• Task goal:
Please list all lines of the material below in which the string "pixels" occurs.
--------------------
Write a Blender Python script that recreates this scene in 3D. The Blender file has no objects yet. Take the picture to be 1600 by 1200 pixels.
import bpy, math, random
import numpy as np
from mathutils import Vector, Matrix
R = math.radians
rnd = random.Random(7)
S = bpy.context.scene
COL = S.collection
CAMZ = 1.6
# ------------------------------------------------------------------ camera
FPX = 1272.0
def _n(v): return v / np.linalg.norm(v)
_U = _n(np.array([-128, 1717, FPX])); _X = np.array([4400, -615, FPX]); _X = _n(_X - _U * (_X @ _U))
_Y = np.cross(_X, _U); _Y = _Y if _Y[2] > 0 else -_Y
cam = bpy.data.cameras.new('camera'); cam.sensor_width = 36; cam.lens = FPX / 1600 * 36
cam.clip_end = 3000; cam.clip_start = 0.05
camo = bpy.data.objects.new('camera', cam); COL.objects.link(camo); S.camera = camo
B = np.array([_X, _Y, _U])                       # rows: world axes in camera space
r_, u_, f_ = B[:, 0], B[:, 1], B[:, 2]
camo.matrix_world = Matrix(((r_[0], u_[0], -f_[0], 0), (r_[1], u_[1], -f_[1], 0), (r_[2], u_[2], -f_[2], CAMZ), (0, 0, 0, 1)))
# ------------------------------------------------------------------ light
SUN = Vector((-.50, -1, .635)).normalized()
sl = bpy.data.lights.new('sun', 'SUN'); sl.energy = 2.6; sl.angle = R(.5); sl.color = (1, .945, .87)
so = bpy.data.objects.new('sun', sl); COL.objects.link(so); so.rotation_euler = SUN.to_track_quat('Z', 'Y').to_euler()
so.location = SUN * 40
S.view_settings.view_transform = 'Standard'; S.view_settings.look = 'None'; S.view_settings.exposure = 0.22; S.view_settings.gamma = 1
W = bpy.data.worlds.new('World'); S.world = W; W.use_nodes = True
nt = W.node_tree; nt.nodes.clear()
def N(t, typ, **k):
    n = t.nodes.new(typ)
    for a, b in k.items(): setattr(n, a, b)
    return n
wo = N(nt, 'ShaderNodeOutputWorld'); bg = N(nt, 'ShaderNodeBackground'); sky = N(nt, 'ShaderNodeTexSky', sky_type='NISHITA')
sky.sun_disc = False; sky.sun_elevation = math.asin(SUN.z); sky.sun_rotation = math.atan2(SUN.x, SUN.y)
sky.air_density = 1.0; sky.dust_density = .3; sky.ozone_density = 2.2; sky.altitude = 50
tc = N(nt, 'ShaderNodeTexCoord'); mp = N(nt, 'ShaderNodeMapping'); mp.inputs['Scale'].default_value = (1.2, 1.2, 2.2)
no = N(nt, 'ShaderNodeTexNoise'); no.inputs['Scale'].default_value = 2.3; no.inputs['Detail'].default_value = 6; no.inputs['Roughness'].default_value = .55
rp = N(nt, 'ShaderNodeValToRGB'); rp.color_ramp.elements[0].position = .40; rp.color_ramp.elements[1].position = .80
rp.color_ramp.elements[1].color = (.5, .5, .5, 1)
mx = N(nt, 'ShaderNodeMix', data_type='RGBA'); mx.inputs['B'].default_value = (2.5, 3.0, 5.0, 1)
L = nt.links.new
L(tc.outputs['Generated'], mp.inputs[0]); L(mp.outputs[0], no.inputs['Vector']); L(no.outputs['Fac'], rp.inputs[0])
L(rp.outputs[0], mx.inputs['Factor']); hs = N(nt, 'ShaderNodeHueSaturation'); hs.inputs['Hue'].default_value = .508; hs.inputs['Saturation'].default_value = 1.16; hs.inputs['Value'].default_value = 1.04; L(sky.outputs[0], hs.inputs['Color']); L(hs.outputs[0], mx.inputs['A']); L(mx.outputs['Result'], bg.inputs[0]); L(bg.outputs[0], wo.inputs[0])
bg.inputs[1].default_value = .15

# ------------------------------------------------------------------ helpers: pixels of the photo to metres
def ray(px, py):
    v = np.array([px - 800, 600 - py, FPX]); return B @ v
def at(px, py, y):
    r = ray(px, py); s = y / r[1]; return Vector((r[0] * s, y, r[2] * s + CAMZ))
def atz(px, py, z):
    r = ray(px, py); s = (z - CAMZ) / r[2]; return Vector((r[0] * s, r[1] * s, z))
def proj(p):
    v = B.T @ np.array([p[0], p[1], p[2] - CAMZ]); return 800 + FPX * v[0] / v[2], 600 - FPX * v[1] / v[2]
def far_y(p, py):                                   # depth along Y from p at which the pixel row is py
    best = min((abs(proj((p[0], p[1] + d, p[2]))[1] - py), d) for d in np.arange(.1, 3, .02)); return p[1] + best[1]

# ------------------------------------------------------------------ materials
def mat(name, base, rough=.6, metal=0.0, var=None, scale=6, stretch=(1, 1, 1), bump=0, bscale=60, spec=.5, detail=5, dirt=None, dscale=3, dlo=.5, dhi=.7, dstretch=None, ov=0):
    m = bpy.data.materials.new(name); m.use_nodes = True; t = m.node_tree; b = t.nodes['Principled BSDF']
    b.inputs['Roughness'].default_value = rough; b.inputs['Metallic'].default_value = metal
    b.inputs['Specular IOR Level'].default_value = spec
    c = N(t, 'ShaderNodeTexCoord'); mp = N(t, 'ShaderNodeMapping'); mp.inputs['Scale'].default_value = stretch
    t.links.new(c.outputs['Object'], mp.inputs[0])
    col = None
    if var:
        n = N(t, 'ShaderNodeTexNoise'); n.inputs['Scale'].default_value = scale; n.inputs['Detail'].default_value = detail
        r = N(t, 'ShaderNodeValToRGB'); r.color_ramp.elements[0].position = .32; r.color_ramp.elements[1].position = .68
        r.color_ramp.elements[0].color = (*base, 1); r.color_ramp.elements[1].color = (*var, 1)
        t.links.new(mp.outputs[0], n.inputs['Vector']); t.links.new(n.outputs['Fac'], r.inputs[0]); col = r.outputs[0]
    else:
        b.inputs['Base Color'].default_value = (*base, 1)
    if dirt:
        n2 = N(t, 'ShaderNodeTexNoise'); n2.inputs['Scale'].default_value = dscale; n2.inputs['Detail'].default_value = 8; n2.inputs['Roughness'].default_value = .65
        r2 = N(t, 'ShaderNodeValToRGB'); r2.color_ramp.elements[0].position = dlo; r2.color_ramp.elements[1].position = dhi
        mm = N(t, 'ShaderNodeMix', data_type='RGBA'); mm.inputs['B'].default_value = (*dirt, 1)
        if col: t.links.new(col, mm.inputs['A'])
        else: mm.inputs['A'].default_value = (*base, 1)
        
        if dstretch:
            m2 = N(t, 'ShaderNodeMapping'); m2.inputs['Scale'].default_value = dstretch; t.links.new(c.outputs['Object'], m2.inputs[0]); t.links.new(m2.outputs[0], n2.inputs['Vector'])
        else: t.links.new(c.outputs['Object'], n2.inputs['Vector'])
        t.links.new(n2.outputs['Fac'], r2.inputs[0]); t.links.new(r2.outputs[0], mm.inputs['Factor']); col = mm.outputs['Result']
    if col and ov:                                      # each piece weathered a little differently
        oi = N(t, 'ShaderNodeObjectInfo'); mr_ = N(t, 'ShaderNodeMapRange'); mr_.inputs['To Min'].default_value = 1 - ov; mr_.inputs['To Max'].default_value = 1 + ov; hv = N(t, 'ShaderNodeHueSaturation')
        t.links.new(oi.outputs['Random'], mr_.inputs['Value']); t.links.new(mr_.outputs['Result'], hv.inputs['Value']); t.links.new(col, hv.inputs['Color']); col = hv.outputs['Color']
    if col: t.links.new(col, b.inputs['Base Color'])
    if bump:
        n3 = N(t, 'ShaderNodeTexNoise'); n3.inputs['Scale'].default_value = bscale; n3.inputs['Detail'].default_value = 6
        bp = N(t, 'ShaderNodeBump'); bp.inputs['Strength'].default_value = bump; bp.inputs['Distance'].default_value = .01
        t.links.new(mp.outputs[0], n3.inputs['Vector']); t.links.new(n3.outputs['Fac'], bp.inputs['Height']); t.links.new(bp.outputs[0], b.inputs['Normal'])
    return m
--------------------
• Result of the task:
Write a Blender Python script that recreates this scene in 3D. The Blender file has no objects yet. Take the picture to be 1600 by 1200 pixels.
# ------------------------------------------------------------------ helpers: pixels of the photo to metres